According to Vazquez-Aguirre, the American playwright Charles Mee—who writes plays in a collage—style of different found texts-inspired the style of “Trust Me.” The performance included readings from various poems, short stories, scientific articles, and interviews from politicians such as Hillary Clinton and Donald Trump.

Pianist and composer James Kaufmann added details on the inspiration for the structure of “Trust Me.”

“Charles Mee likes to make adaptable plays using various sources, encouraging them to adapt and change the piece,” Kaufmann said. “We liked the idea that we could take something from here and something from there. Different sources can support our theme.”

Vazquez-Aguirre said that “Trust Me” explored the theme of trust in various ways by emulating Mee’s collage style. According to her, this feature of “Trust Me” complements the current Paideia theme.

“I think that ‘Trust Me’ is bringing these different sources and voices around trust between countries, individuals, humans and animals, and trust within yourself,” Vazquez-Aguirre said. “I think it is just rounding the conversation of how to understand and reflect altogether about trust. It is addressing all the possibilities around trust, that is our contribution to this conversation.”

Ana Lopez (‘19) | Chips
Community member Matthew Andreas and Madi Brauer (‘19) practice for the final performance.

Vazquez-Aguirre wanted to continue the conversation of trust during rehearsals and dance classes.

“During class we developed ideas of trusting one another and developing self trust,” Vazquez-Aguirre said. “We also worked bigger ideas for different segments throughout the semester. It is play research.”

One of the variations of the theme of trust included a scene of a whale and a diver. According to Vazquez-Aguirre, this scene intended to show the theme of trust between humans and animals as the story described the dangers of swimming with a whale.

“I thought it was very thought provoking with all the scenes and the text,” attendee Melissa Kirby (‘19) said.

Audience member Mikaela Reth (‘19) also enjoyed the whale scene.

“Even though she never gets hurt everyone came together and everyone was doing their own thing,” Reth said.

Another aspect highlighted was trust between the musicians and the dancers. The music used in the production was completely original and composed by Andrew Murray (‘18) and Kaufmann.

According to Vazquez-Aguirre, all rehearsals included the musicians so dancers and the musicians collaborated to create the piece.
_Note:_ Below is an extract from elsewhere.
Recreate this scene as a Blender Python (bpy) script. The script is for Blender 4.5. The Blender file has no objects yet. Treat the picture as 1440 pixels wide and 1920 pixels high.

Both of the musicians also took an active role in the dance piece by appearing in multiple scenes.

Dance major Inga Aleckson (‘18) found “Trust Me’ to be a special opportunity as an artist.

“I love that there is so much opportunity for improvising and expressing ourselves in the moment rather than trying to stick with a specific choreography,” Aleckson said. “I work way better with improvisation personally so that has been so enjoyable about this piece for me.”

Aleckson went on to mention the rewards of participating in a dance production.

“I feel like after every production [I have been in] I have taken away some sort of professional advice on how to work with people better,” Aleckson said. “Something that I think that we have all had to exercise a lot was patience for other people’s ideas because things don’t always come about super smoothly. ”

Madi Brauer (‘19) thought the spontaneity and variety of dancing in the production kept the show interesting. 

“Having freedom to create and be creative was really fun,” Brauer said. “One thing I take away is learning how to listen, and express yourself within that.”